Baseline tests for reception pupils in England are not reliable enough to measure progress this year, says a study for the Department for Education.

The education department, which is introducing the tests, says it would be "unfair" to use them as a measure.

There are three different testing systems that schools can use - but the study says the results are not "sufficiently comparable".

A head teachers' union said: "It is hard to avoid saying 'we told you so'."

Tests for pupils at the beginning of school, known as "baseline tests", were intended as a starting point against which to measure progress through primary school.

'Inappropriate'

But they have faced opposition from teachers' union leaders who criticised them as introducing an unnecessary set of tests for young children who had just started school.

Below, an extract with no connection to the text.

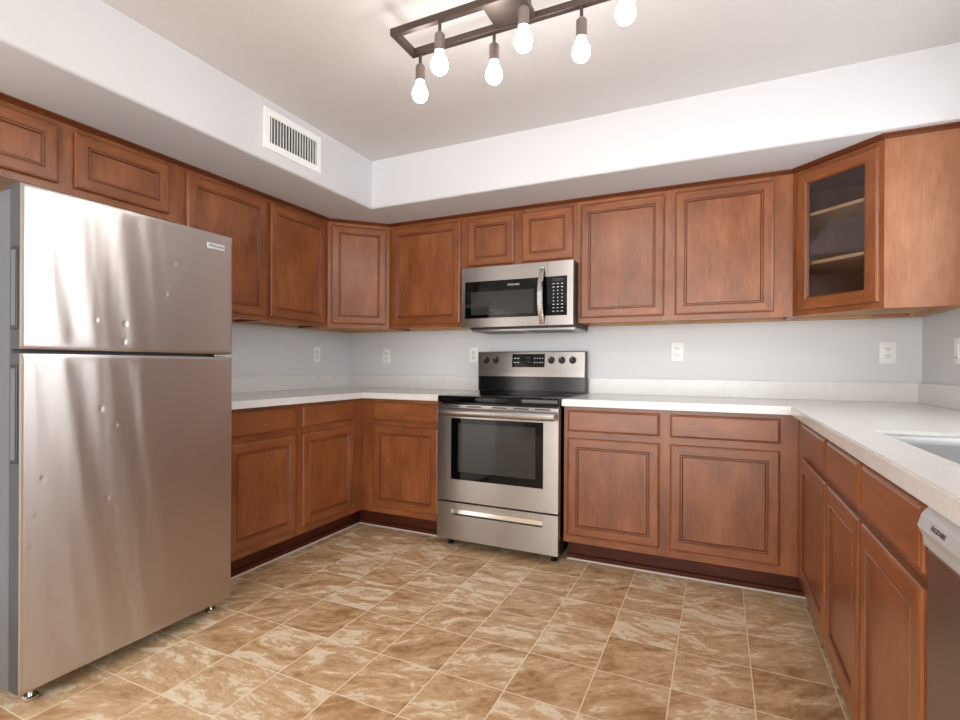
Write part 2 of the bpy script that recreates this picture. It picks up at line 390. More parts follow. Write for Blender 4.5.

The Department for Education has now backed away from using the tests for measuring progress this year - after publishing a study that it had commissioned looking at the comparability of the three testing systems.

"That study has shown that the assessments are not sufficiently comparable to provide a fair starting point from which to measure pupil progress," says a statement from the Department for Education.

"In light of that, we will not be using this year's results as the baseline for progress measures. This would be inappropriate and unfair to schools."

The study from the Standards and Testing Agency concluded that the tests in literacy and numeracy, with three separate systems in use, were not sufficiently comparable.

Schools could choose between versions of the test provided by Early Excellence, Durham University's Centre for Evaluation and Monitoring (CEM) and the National Foundation for Educational Research (NFER).